Objective
Retype the opening lines of the listing below, ending with the line that contains "from mathutils import Matrix, Vector", and leave out any pictures.
══ Working data ══
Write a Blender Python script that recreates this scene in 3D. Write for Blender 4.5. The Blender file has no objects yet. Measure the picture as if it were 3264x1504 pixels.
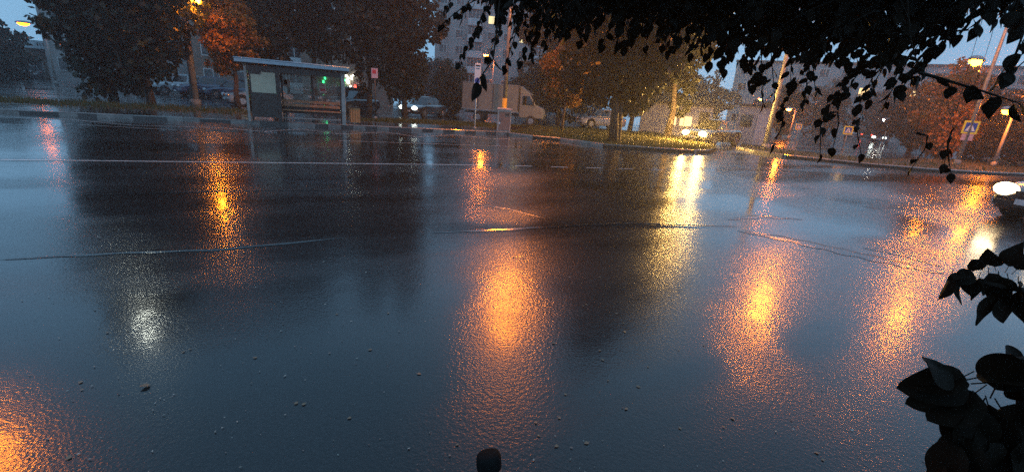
import bpy, bmesh, math, random
import numpy as np
from mathutils import Matrix, Vector

random.seed(7)
rng = np.random.default_rng(7)
SC = bpy.context.scene
COL = SC.collection
R = math.radians

# ------------------------------------------------------------------ camera
F, PX, PY = 1400.0, 1632.0, 752.0            # focal length and centre in photograph pixels
PITCH, ROLL, CAMH = R(17.0), R(4.4), 1.62
cp, sp, cr, sr = math.cos(PITCH), math.sin(PITCH), math.cos(ROLL), math.sin(ROLL)
cam_data = bpy.data.cameras.new('camera')
cam = bpy.data.objects.new('camera', cam_data)
COL.objects.link(cam)
cam_data.sensor_width = 36.0
cam_data.lens = 36.0 * F / 3264.0
cam_data.clip_start = 0.05
cam_data.clip_end = 2000
Rt, Up, Bk = Vector((1, 0, 0)), Vector((0, sp, cp)), Vector((0, -cp, sp))
cx_, cy_ = cr * Rt + sr * Up, -sr * Rt + cr * Up
M = Matrix.Identity(4)
for i in range(3):
    M[i][0], M[i][1], M[i][2] = cx_[i], cy_[i], Bk[i]
M[2][3] = CAMH
cam.matrix_world = M
SC.camera = cam

# ------------------------------------------------------------------ sky, sun, exposure
SUN_AZ, SUN_EL = R(70), R(3.0)
world = bpy.data.worlds.new('World')
SC.world = world
world.use_nodes = True
nt = world.node_tree
bg = nt.nodes['Background']
sky = nt.nodes.new('ShaderNodeTexSky')
sky.sky_type = 'NISHITA'
sky.sun_disc = False
sky.sun_elevation = SUN_EL
sky.sun_rotation = SUN_AZ
sky.air_density = 1.0
sky.dust_density = 1.0
sky.ozone_density = 3.0
# rain cloud drawn over the clear sky: an even blue grey cover with soft variation
wtc = nt.nodes.new('ShaderNodeTexCoord')
wnz = nt.nodes.new('ShaderNodeTexNoise')
wnz.inputs['Scale'].default_value = 1.4
wnz.inputs['Detail'].default_value = 4
nt.links.new(wtc.outputs['Generated'], wnz.inputs['Vector'])
wrp = nt.nodes.new('ShaderNodeValToRGB')
wrp.color_ramp.elements[0].position = 0.3
wrp.color_ramp.elements[1].position = 0.7
wrp.color_ramp.elements[0].color = (1.15, 2.8, 4.6, 1)
wrp.color_ramp.elements[1].color = (2.3, 4.35, 6.6, 1)
nt.links.new(wnz.outputs['Fac'], wrp.inputs['Fac'])
wmx = nt.nodes.new('ShaderNodeMix')
wmx.data_type = 'RGBA'
wmx.inputs['Factor'].default_value = 0.88
nt.links.new(sky.outputs[0], wmx.inputs['A'])
nt.links.new(wrp.outputs['Color'], wmx.inputs['B'])
nt.links.new(wmx.outputs['Result'], bg.inputs[0])
bg.inputs[1].default_value = 0.15
sd = bpy.data.lights.new('sun', 'SUN')
sd.energy = 0.03
sd.angle = R(15)
sd.color = (0.85, 0.92, 1.0)
sun = bpy.data.objects.new('sun', sd)
COL.objects.link(sun)
sun.rotation_euler = (R(50), 0, R(-70))
SC.view_settings.view_transform = 'Standard'
SC.view_settings.look = 'None'
SC.view_settings.exposure = 0.22
SC.view_settings.gamma = 1.0
SC.view_settings.use_curve_mapping = False
cy = SC.cycles
cy.use_denoising = False
cy.max_bounces = 8
cy.diffuse_bounces = 2
cy.glossy_bounces = 4
cy.transmission_bounces = 6
cy.transparent_max_bounces = 8
cy.volume_bounces = 0
cy.sample_clamp_indirect = 3.0
cy.sample_clamp_direct = 40.0
cy.caustics_reflective = False
cy.caustics_refractive = False

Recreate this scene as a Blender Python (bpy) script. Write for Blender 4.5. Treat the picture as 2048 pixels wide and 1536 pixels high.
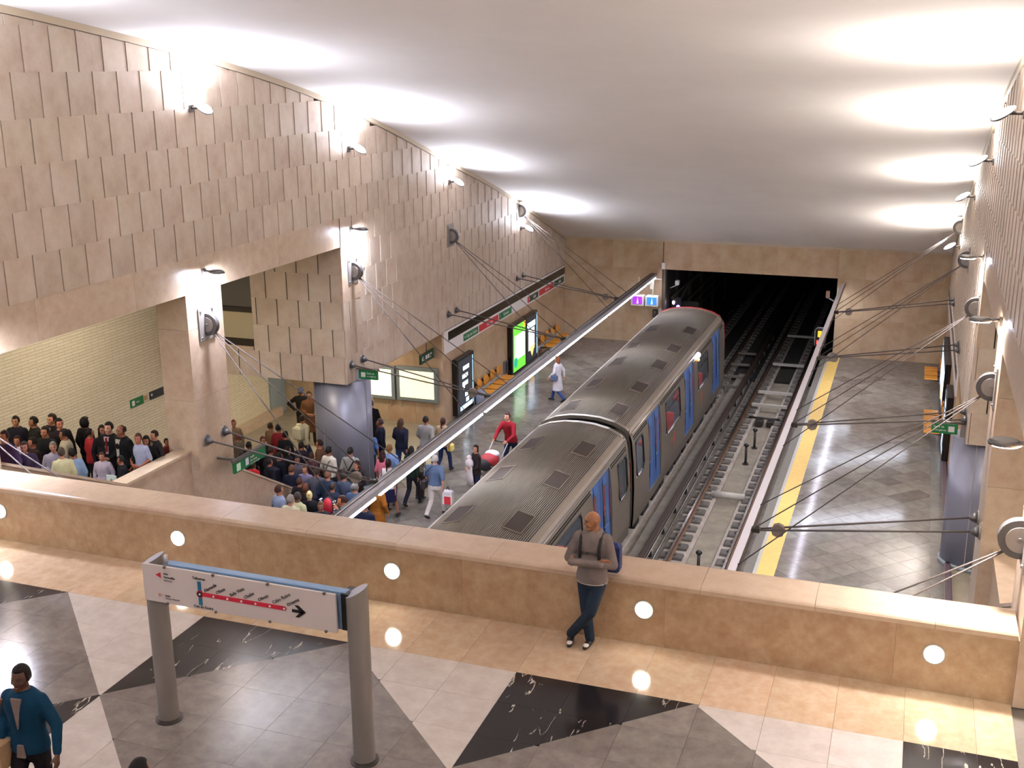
import bpy, math, random
from mathutils import Vector, Matrix
random.seed(7)
# ---------------------------------------------------------------- scene, camera, world, exposure
for o in list(bpy.data.objects): bpy.data.objects.remove(o)
S = bpy.context.scene
COL = S.collection
S.view_settings.view_transform = 'Standard'; S.view_settings.look = 'None'
S.view_settings.gamma = 1; S.view_settings.use_curve_mapping = False
S.view_settings.exposure = 0.42
YAW, PIT, ROL, FPX = 0.344315739, 0.275723752, -0.007090359, 2250.68
fwd = Vector((-math.sin(YAW)*math.cos(PIT), math.cos(YAW)*math.cos(PIT), -math.sin(PIT)))
rt = Vector((math.cos(YAW), math.sin(YAW), 0)); up = rt.cross(fwd)
r2 = rt*math.cos(ROL)+up*math.sin(ROL); u2 = -rt*math.sin(ROL)+up*math.cos(ROL)
cam = bpy.data.cameras.new('camera'); camo = bpy.data.objects.new('camera', cam); COL.objects.link(camo)
camo.matrix_world = Matrix(((r2.x,u2.x,-fwd.x,0),(r2.y,u2.y,-fwd.y,0),(r2.z,u2.z,-fwd.z,11.3),(0,0,0,1)))
cam.sensor_width = 36; cam.lens = FPX/2048*36; cam.clip_start = .1; cam.clip_end = 300
S.camera = camo
W = bpy.data.worlds.new('world'); S.world = W; W.use_nodes = True
W.node_tree.nodes['Background'].inputs[0].default_value = (.8,.85,1,1)
W.node_tree.nodes['Background'].inputs[1].default_value = 0.02
# light strengths (tuned here)
E_UP = 250; E_DOWN = 95; E_TUBE = 12; E_AISLE = 120; E_ROUND = 1.6; E_MEZZ = 70
COOL = (.78,.84,1.0); NEUT = (1.0,.95,.89); SUNNY = (1.0,.88,.72); WARM = (1.0,.87,.68)
def area(name, loc, d, size, energy, color, sizey=None, spread=None):
    l = bpy.data.lights.new(name, 'AREA'); l.energy = energy; l.color = color; l.size = size
    l.shape = 'RECTANGLE' if sizey else 'DISK'
    if sizey: l.size_y = sizey
    if spread: l.spread = math.radians(spread)
    o = bpy.data.objects.new(name, l); COL.objects.link(o); o.location = loc
    o.rotation_euler = Vector(d).to_track_quat('-Z','Y').to_euler()
    return o
# ---------------------------------------------------------------- geometry constants (metres; camera at x=0,y=0)
XL, XR, YB = -13.9, 1.5, 45.5
def MX(x): return -12.4-x                  # mirror about the hall axis
CEIL = [(-8,13.35),(0,13.1),(8,12.85),(12,12.6),(14.93,12.28),(17.31,11.97),(19.28,11.70),(20.85,11.45),(23.70,10.92),(26.60,10.29),(28.41,9.80),(31.21,8.99),(34.05,8.15),(36.6,7.42),(39.12,6.62),(42.2,5.55),(45.33,4.41),(45.8,4.25)]
def cz(y):
    C = CEIL; n = len(C)
    for i in range(n-1):
        (a,za),(b,zb) = C[i],C[i+1]
        if y <= b:
            h = b-a; m0 = (zb-C[i-1][1])/(b-C[i-1][0]) if i else (zb-za)/h; m1 = (C[i+2][1]-za)/(C[i+2][0]-a) if i < n-2 else (zb-za)/h
            t = (y-a)/h; t2 = t*t; t3 = t2*t
            return za*(2*t3-3*t2+1)+h*m0*(t3-2*t2+t)+zb*(3*t2-2*t3)+h*m1*(t3-t2)
    return C[-1][1]
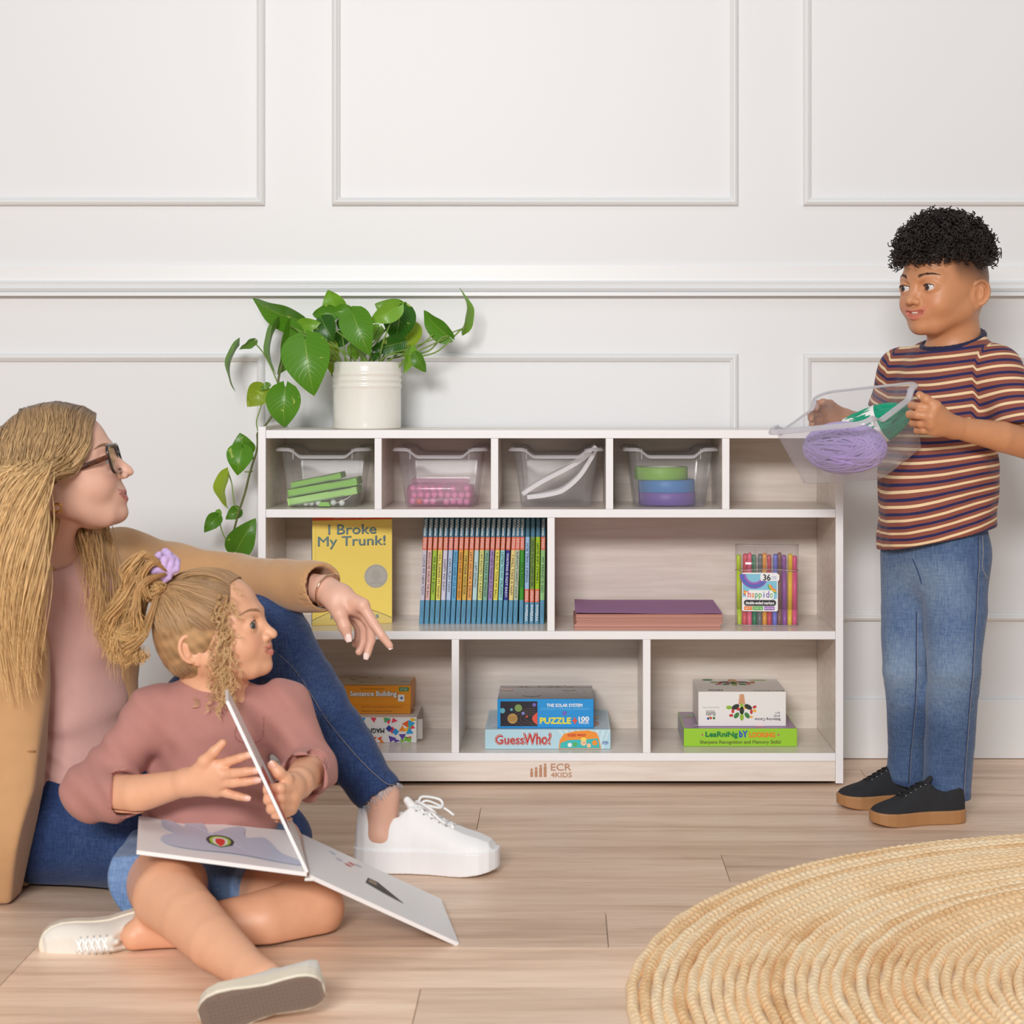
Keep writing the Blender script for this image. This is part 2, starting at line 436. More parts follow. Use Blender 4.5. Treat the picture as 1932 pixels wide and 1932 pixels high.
k = 0; y = y0
while y < WALL:
    row = round((y-(2.579-PW))/PW)+1; j = joints.get(row, random.uniform(-1.5, 1.5)); y1 = min(y+PW, WALL)
    xs = sorted({-4.0, 4.0}|{x for x in (j-3.4, j-1.7, j, j+1.7, j+3.4) if -4 < x < 4})
    for a, b_ in zip(xs, xs[1:]):
        mb.box((a+.0006, y+.00045, -0.012), (b_-.0006, y1-.00045, 0), col=(random.random(), random.random(), random.random()))
    y += PW
mb.box((-4, y0, -0.05), (4, WALL, -0.0125), 1, col=(0, 0, 0))
struct(mb.build('floor', [wood_floor(), mat('underlay', (95, 70, 52), 0.9)]))

# ================================================================== CABINET
def laminate(name, c1, c2, rough):
    m = mat(name, c1, rough); nt = m.node_tree; L = nt.links.new; b = nt.nodes['Principled BSDF']
    tc = nt.nodes.new('ShaderNodeTexCoord'); mp = nt.nodes.new('ShaderNodeMapping'); mp.inputs['Scale'].default_value = (1.6, 6, 22)
    n = nt.nodes.new('ShaderNodeTexNoise'); n.inputs['Scale'].default_value = 4; n.inputs['Detail'].default_value = 6; n.inputs['Distortion'].default_value = 0.5
    L(tc.outputs['Object'], mp.inputs[0]); L(mp.outputs[0], n.inputs[0])
    r = nt.nodes.new('ShaderNodeValToRGB'); L(n.outputs[0], r.inputs[0]); r.color_ramp.elements[0].position = 0.32; r.color_ramp.elements[1].position = 0.68
    r.color_ramp.elements[0].color = sr(*c2); r.color_ramp.elements[1].color = sr(*c1); L(r.outputs[0], b.inputs['Base Color'])
    return m
m_lam = laminate('whitewashed_laminate', (236, 226, 217), (223, 210, 199), 0.26)
m_edge = mat('white_edge_band', (243, 242, 244), 0.35, noise=0.01, nscale=30)
CF, CB = 3.88, 4.168
cx = lambda px: (px-VX)*CF/F0
cz = lambda py: CH-(py-VY)*CF/F0
cab = thing('storage_cabinet', 'wide low white-washed open shelving cabinet with ten compartments against the panelled wall', 'cabinet', ((cx(487)+cx(1591))/2, (CF+CB)/2, 0))
def board(name, lo, hi, parent=cab):
    """laminated panel with a white edge band along its front"""
    mb = MB(); lo = np.array(lo); hi = np.array(hi)
    mb.box((lo[0], lo[1]+0.0018, lo[2]), hi, 0, 0.0003, seg=1)
    mb.box(lo, (hi[0], lo[1]+0.002, hi[2]), 1, 0.0008)
    return mb.build(name, [m_lam, m_edge], parent, world=True)
zT1, zT0, zA1, zA0, zB1, zB0, zC1, zC0 = cz(811.5), cz(827), cz(961), cz(976.5), cz(1191), cz(1206.5), cz(1421), cz(1436)
for a, b in ((487, 501.5), (1576.5, 1591)): board('side_panel', (cx(a), CF-.001, cz(1478)), (cx(b), CB, cz(805)))
xa, xb = cx(501.5)+.0003, cx(1576.5)-.0003
board('top_board', (xa, CF, zT0), (xb, CB, zT1)); board('shelf', (xa, CF, zA0), (xb, CB-.006, zA1))
board('shelf', (xa, CF, zB0), (xb, CB-.006, zB1)); board('bottom_board', (xa, CF, zC0), (xb, CB, zC1))
for a, b in ((706.5, 720), (926, 940), (1143, 1157), (1362.5, 1376.5)): board('divider', (cx(a), CF+.001, zA1+.0002), (cx(b), CB-.006, zT0-.0002))
board('divider', (cx(1032.5), CF+.001, zB1+.0002), (cx(1046.5), CB-.006, zA0-.0002))
for a, b in ((852, 866), (1213, 1227.5)): board('divider', (cx(a), CF+.001, zC1+.0002), (cx(b), CB-.006, zB0-.0002))
mb = MB(); mb.box((xa, CB-.0055, zC1+.0002), (xb, CB-.0002, zT0-.0002)); mb.build('back_panel', m_lam, cab, world=True)
mb = MB(); mb.box((xa, CF+.003, cz(1474.5)), (xb, CF+.018, zC0-.0002), bev=.0005); kick = mb.build('kick_board', m_lam, cab, world=True)
m_cop = mat('copper_print', (190, 142, 112), 0.4)
mb = MB(); yk = CF+.003; C = lambda px, py: (cx(px), yk, cz(py)); s1 = CF/F0
mb.text('ECR', C(1058.5, 1448), X1, Z1, 38*s1, 13*s1, 0, 0.02); mb.text('4KIDS', C(1059, 1462.5), X1, Z1, 39.5*s1, 9*s1, 0, 0.025)
for i, (x, t) in enumerate(((1003, 1458), (1011.5, 1455.5), (1020, 1451), (1028.5, 1448.5))):
    mb.rect(C(x, (t+1466.5)/2), 5.6*s1, (1466.5-t)*s1, X1, Z1, 0, .0004); mb.disc(C(x, t), 2.8*s1, X1, Z1, 0, .00055); mb.disc(C(x, t-5.2), 2.5*s1, X1, Z1, 0, .0007)
mb.build('printed_logo', m_cop, kick, world=True)
m_blk = mat('black_plastic', (22, 22, 24), 0.5)
for x in (-.55, -.35, .50, .02):
    for y in (CF+.06, CB-.05):
        mb = MB(); R = Matrix.Rotation(math.pi/2, 3, 'Y')
        mb.tube([(x-.009, y, .010), (x+.009, y, .010)], .0098, 16); mb.box((x-.012, y-.008, .012), (x+.012, y+.008, .0188), 0, .001)
        mb.build('caster', m_blk, cab, world=True)
mb = MB(); mb.box((xa+.02, CF+.03, .0190), (xb-.02, CB-.01, zC0-.0002)); mb.build('base_frame', mat('dark_base', (60, 54, 50), .8), cab, world=True)

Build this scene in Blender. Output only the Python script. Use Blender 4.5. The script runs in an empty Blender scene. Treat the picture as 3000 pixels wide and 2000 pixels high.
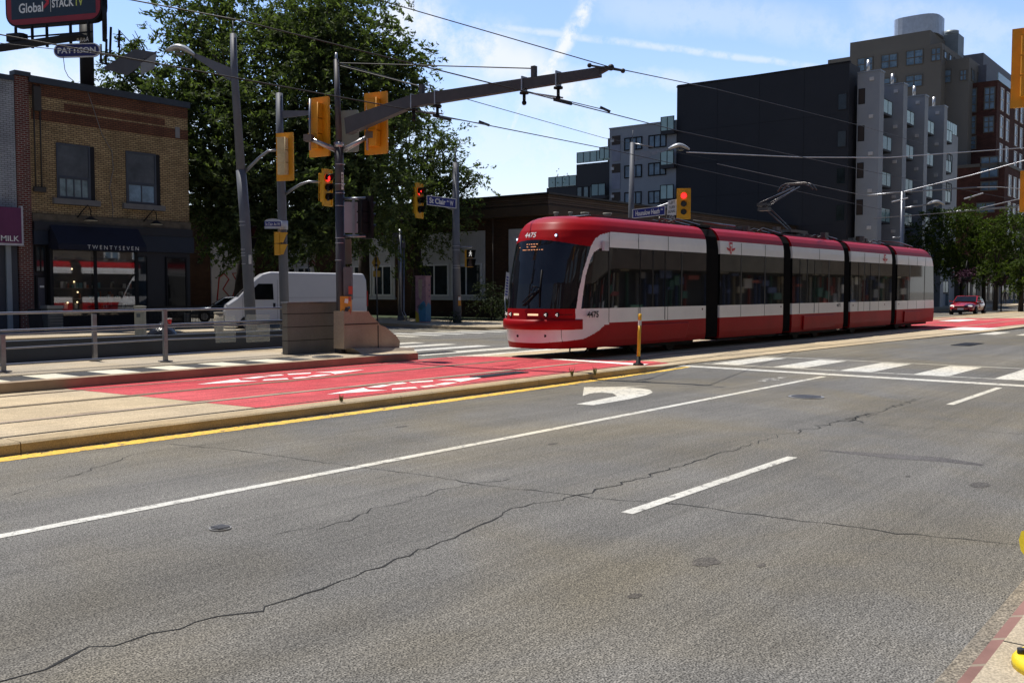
import bpy, bmesh, math, random
import numpy as np
from mathutils import Vector, Matrix, noise
R=math.radians
random.seed(7); rng=np.random.default_rng(7)
sc=bpy.context.scene
col=sc.collection
# ---------------------------------------------------------------- camera
F=2800.; CH=1.85; TH=math.atan(151/F); YAW=math.atan(2240/F*math.cos(TH))
fw=Vector((math.cos(YAW)*math.cos(TH),math.sin(YAW)*math.cos(TH),-math.sin(TH)))
rt=Vector((math.sin(YAW),-math.cos(YAW),0)); up=rt.cross(fw)
cam=bpy.data.cameras.new('camera'); co=bpy.data.objects.new('camera',cam); col.objects.link(co)
cam.sensor_width=36; cam.lens=F/3000*36; cam.clip_end=2000; cam.clip_start=.1
m=Matrix((rt,up,-fw)).transposed().to_4x4(); m.translation=Vector((0,0,CH)); co.matrix_world=m
sc.camera=co
def ray(x,y): return fw*F+rt*(x-1500)+up*(1000-y)
C0=Vector((0,0,CH))
def G(x,y,z=0.):                      # point of the surveyed photo on a level plane
    d=ray(x,y); return C0+d*((z-CH)/d.z)
def D(x,y,dep): return C0+ray(x,y)/F*dep
def aY(x,y,Y): d=ray(x,y); return C0+d*(Y/d.y)
def aX(x,y,X): d=ray(x,y); return C0+d*(X/d.x)
# ---------------------------------------------------------------- world, sun, exposure
SUN_K=Vector((.02,.37,1)).normalized()          # towards the sun
EL=math.asin(SUN_K.z); AZ=math.atan2(SUN_K.x,SUN_K.y)
w=bpy.data.worlds.new('World'); sc.world=w; w.use_nodes=True
wn=w.node_tree; wn.nodes.clear()
def N(t,typ,**k):
    n=t.nodes.new(typ)
    for a,b in k.items():
        if a.startswith('i_'):
            n.inputs[int(a[2:]) if a[2:].isdigit() else a[2:].replace('_',' ')].default_value=b
        else: setattr(n,a,b)
    return n
def L(t,a,b): t.links.new(a,b)
wo=N(wn,'ShaderNodeOutputWorld'); bg=N(wn,'ShaderNodeBackground'); bg.inputs[1].default_value=.062; GAIN=3.15
sky=N(wn,'ShaderNodeTexSky',sky_type='NISHITA',sun_disc=False,sun_elevation=EL,sun_rotation=AZ,air_density=1.0,dust_density=.35,ozone_density=2.2)
tc=N(wn,'ShaderNodeTexCoord')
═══
Task solution
Write a Blender Python script that recreates this scene in 3D. Write for Blender 4.5. The Blender file has no objects yet. Measure the picture as if it were 3264x1504 pixels.
import bpy, bmesh, math, random
import numpy as np
from mathutils import Matrix, Vector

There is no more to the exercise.